Transgender women of color face horrific levels of violence and homicide. But how many of them are there? Census data shows that 36.3 percent of all women in the country are women of color but there’s no way of knowing how many of them identify as transgender—especially when the best estimate of the trans population has doubled in the last five years.

“When we can’t say things about who LGBT people are and what they need, we’re unable to develop public policies that serve them appropriately,” Durso told The Daily Beast. “It really kills me that we’re having these consequential policy debates and I can’t put a number on how many people are affected.”

It’s an area in which the U.S. appears to be lagging behind.

Just this Tuesday, the United Kingdom’s Office for National Statistics revealed a detailed breakdown of the lesbian, gay, and bisexual population by region, sex, age, and ethnicity. The ONS determined that a record-high of 3.3 percent of young people in the U.K. are LGB, with slightly more identifying as bisexual than as gay or lesbian. The Canadian Community Health Survey has had a question on sexual orientation since 2003. As of 2014, 3 percent of Canadians identified as LGB.
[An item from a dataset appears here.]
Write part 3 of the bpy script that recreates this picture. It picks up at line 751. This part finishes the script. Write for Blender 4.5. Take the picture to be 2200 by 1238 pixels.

As the Washington Post reported, the results of the first large-scale U.S. government survey to measure sexual orientation were not released until 2014. The Census started measuring data on cohabiting same-sex couples in 1999 and then, in 2013, it began counting same-sex spouses as family units.

The long delays in the U.S. are partially a result of “stigma and discrimination,” Durso explains, but it’s also a case of government agencies moving slowly and carefully to ensure that the questions are “appropriate and rigorous.”

“Methodologically, you want to be able to do it right and it takes time to make changes to really big surveys,” she said.

But the pressure to start counting LGBT people has never been greater.

On one hand, more young people are openly identifying as LGBT than ever before. A recent survey from the Public Religion Research Institute estimated that a full “7 percent of millennials identify as either lesbian, gay, bisexual, or transgender.” If that figure is accurate and holds steady—or even rises—for several generations, federal agencies could end up with a woefully incomplete picture of a population roughly equivalent to the number of people who live in Florida.

And on the other hand, a recent wave of discriminatory legislation targeting LGBT people—especially transgender people—makes it all the more urgent for advocates and experts to know exactly whose lives are on the line. It also raises alarming questions about how states like North Carolina can rush through emergency legislation to restrict people’s right to use the restroom without even knowing how many people will be affected.

“How is it that public policies and laws can move forward and treat a community—particularly in discriminatory ways—without even knowing who they are?” Durso asked.

But the hardest sell for the LGBT Data Inclusion Act might be convincing people—even LGBT people—of its urgency. Data collection, as Durso well knows given her research background, is not exactly a sexy, headline-grabbing topic.

“This has been an invisible issue,” she said. “Sometimes I don’t think it’s seen as an LGBT issue. And we’re trying to change that.”

In June, Orange Is the New Black star Laverne Cox did her part to draw attention to the bill by making an impassioned plea for it on Capitol Hill.

“LGBT people exist, we are a vital part of the fabric of this country and we just want to be counted,” the transgender actress said, adding that for transgender people, it could be “a matter of life and death” given the high suicide rate.

And matters of public policy aside, asking questions about sexual orientation and gender identity sends an important message to LGBT people: We see you.

“Being seen really matters when we’re talking about trying to reduce stigma against LGBT communities,” Durso said. “It is meaningful that the federal government steps up and says [that] we recognize the LGBT community as a community, and as a community with needs, resiliences, and contributions.”

“As nerdy as data collection can be,” she continued, “it speaks to a bigger issue of trying to show LGBT people that they’re seen and they’re counted.”